Climate Change or Global Warming – Either Way It Spells Big Trouble
I get the newspaper every day, and usually like to do the sudoku and word puzzles before I even delve into the sports pages. Recently, I solved a cryptoquote that I thought would fit well with one of my blogs; it read, “When we see the land as a community to which we belong, we may begin to use it with love and respect.” The quote was attributed to Aldo Leopold (1887 -1948), an American author, scientist, ecologist and environmentalist who was profoundly influential in the development of the environmental movement in this country long before Earth Day became an annual reminder of our need to preserve the planet upon which we live, or global warming began to pose a pervasive threat to our very existence.
As the 2014 Climate Summit was taking place at the United Nations last month, preceded by the People’s Climate March in New York City, which drew over 300,000 participants (similar events were also held in nearly 2700 other locations in 150 countries throughout the world), it was reported by the Associated Press that scientists studying 16 incidents of what they termed “wild weather” last year have determined that over half of them are connected to global warming caused by man’s unabated use of fossil fuels. Heat waves that occurred in Australia, China, Europe, Japan and Korea bore the fingerprints of made-made climate change, as did extreme amounts of rain in parts of India and the United States, and severe drought conditions in New Zealand and in California.
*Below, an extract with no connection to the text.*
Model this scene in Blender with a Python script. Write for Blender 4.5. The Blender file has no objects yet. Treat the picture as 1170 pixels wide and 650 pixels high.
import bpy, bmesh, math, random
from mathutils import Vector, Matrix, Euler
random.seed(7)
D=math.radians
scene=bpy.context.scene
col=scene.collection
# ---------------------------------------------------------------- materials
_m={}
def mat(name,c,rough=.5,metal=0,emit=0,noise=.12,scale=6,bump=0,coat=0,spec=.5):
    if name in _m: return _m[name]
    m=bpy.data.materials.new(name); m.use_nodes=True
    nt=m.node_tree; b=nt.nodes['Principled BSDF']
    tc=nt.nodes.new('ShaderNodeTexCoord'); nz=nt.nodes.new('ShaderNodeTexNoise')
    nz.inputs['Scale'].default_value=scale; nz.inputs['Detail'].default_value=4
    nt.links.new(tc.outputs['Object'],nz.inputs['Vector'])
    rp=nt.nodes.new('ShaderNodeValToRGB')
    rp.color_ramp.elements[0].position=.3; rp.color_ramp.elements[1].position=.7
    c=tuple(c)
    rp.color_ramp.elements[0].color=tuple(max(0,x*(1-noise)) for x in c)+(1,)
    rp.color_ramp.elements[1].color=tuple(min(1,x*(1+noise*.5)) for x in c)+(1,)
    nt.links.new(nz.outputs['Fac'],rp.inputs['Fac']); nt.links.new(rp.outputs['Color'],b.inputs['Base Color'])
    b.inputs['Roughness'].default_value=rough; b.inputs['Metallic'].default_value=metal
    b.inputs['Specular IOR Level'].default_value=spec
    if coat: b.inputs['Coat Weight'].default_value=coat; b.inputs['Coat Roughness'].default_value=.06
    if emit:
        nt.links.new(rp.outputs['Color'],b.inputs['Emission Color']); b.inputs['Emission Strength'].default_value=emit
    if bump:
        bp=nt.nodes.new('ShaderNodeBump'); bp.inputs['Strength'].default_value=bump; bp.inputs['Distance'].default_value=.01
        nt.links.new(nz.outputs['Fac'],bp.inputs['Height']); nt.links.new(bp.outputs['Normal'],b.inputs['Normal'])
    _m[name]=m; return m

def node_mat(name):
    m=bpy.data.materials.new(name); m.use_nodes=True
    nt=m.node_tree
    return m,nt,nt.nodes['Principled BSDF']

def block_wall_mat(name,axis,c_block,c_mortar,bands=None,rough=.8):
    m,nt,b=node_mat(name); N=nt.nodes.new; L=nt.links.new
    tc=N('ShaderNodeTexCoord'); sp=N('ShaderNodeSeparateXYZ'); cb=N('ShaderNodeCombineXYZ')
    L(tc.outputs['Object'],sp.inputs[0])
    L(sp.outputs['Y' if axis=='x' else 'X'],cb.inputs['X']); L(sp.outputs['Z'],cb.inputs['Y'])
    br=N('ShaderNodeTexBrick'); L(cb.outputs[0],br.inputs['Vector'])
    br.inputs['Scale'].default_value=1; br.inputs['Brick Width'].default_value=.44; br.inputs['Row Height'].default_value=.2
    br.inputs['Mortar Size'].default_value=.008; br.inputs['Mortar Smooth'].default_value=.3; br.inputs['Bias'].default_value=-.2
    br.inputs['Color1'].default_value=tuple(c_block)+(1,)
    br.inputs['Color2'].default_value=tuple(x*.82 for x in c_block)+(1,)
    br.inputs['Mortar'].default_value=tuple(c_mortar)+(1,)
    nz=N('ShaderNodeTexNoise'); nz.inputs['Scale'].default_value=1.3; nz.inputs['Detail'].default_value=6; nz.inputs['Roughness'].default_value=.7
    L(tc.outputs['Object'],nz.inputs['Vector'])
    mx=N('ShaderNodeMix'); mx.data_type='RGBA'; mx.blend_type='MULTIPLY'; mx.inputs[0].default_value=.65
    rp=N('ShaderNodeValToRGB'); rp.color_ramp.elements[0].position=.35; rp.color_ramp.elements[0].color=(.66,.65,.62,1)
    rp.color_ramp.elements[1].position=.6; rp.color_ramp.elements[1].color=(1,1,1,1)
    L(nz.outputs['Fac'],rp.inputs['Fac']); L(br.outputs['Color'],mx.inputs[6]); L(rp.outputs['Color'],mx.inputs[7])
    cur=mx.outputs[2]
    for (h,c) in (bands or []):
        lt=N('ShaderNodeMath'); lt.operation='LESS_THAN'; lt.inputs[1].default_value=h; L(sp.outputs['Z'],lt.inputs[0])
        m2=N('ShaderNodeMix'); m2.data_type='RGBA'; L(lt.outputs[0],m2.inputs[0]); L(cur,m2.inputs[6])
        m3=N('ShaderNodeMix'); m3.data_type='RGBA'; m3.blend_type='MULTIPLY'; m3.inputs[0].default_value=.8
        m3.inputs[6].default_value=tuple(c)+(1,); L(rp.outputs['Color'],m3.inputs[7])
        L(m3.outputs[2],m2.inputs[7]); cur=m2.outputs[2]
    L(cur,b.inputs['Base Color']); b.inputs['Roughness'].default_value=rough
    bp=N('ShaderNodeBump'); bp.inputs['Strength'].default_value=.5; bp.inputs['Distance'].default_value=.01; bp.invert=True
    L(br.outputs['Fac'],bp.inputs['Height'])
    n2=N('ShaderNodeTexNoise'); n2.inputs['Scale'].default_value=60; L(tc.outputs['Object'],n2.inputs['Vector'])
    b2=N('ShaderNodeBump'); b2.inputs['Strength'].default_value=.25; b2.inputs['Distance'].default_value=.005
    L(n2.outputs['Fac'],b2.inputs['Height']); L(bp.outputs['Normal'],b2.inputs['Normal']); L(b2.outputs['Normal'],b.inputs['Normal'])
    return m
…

The studies, organized by the U.S. National Oceanic and Atmospheric Administration (NOAA) and published in the Bulletin of the American Meteorological Society, utilized computer models to reveal the ways in which the odds of particular weather events can increase due to climate change caused by greenhouse gases, while cautioning that global warming is never the sole reason for aberrant weather events. “It’s not ever a single factor that is responsible for the extremes we see,” according to NOAA National Climatic Data Center director Tom Karl. “Natural variability is always part of any extreme climate event.” Meanwhile, the journals Nature Climate Change and Nature Geoscience have published the results of studies conducted by the Global Carbon Project which determined that, in 2013, the world spewed more carbon pollution into the atmosphere than at any time ever before. The leading polluters were China, India and the United States, increasing their emissions by 4.2 percent, 5.1 percent and 2.9 percent, respectively. While China is known to be the world’s worst carbon polluter, the United States had actually reduced its carbon emissions in four of the five years immediately preceding the study, but increased its use of coal in 2013 due to the “recovering economy. “
Aldo Leopold is no doubt rolling over in his grave.